SBIR-STTR Award

Maxion Technologies and Physical Sciences Inc. (PSI) propose to jointly develop a compact, rugged, highly reliable, and autonomous sensor for in-situ monitoring of CO in spacecraft crew areas for fire warning. Our innovation is to combine a custom fabricated Quantum Cascade Laser (QCL) with PSI's proprietary single board electronics package that incorporates both a high sensitivity optical detection technique and all system control functions, to create a laser spectrometer for CO. The advent of QCLs enables the development of a very compact and highly sensitive monitor. This technical approach will result in a sensor that has the requisite dynamic range of 1 to 500 ppmv with a precision of 1 ppmv CO, in a physically robust and compact package. The Phase I program will demonstrate the feasibility of a breadboard sensor and create a detailed conceptual design for an advanced prototype. The TRL at the beginning of Phase I is level 2 and the TRL at the end of Phase I will be level 4. The Phase II program will fabricate a prototype that can be demonstrated at a relevant simulator. The TRL at the end of Phase II will be level 6. Successful completion of Phases I and II will result in a rigorously validated prototype sensor that can monitor ambient CO with high speed and precision. The sensor architecture can be easily modified to measure other species.

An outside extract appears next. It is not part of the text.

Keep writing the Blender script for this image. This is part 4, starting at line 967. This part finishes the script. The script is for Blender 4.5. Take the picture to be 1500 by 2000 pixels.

Maxion Technologies, Inc. (Maxion) proposes to develop and field test a Carbon Monoxide (CO)-sensor prototype for post fire cleanup and CO detection. The sensor will have the dynamic range required to detect and monitor CO from approximately 1 to 500 ppmv with a resolution to 1 ppmv. Maxion will grow, fabricate and test a Quantum Cascade Laser (QCL) at a unique single-mode wavelength ideal for CO detection. Maxion will team with Physical Sciences Inc. (PSI) to integrate the QCL into PSI's Wavelength Modulation Spectroscopy (WMS) platform. The WMS sensor board, previously developed for near-IR lasers, will be redesigned to accommodate QCL lasers. The QCL will be specially designed and fabricated for minimum power consumption. In Phase 1 the QCL was incorporated into the WMS platform and tested on a breadboard level. The breadboard sensor demonstrated the necessary dynamic range and easily surpassed the required minimum sensitivity. A Phase II prototype design was made based on the Phase I results for which dynamic range, sensitivity, SWaP, and operation with a high degree of reliability, minimal maintenance, and self-calibration under varying humidity and ambient pressures are primary design features. The sensor prototype will be tested in a relevant environment with controlled burns at a NASA test facility. Upon successful completion of all field tests, the TRL will be 6 at the end of Phase II.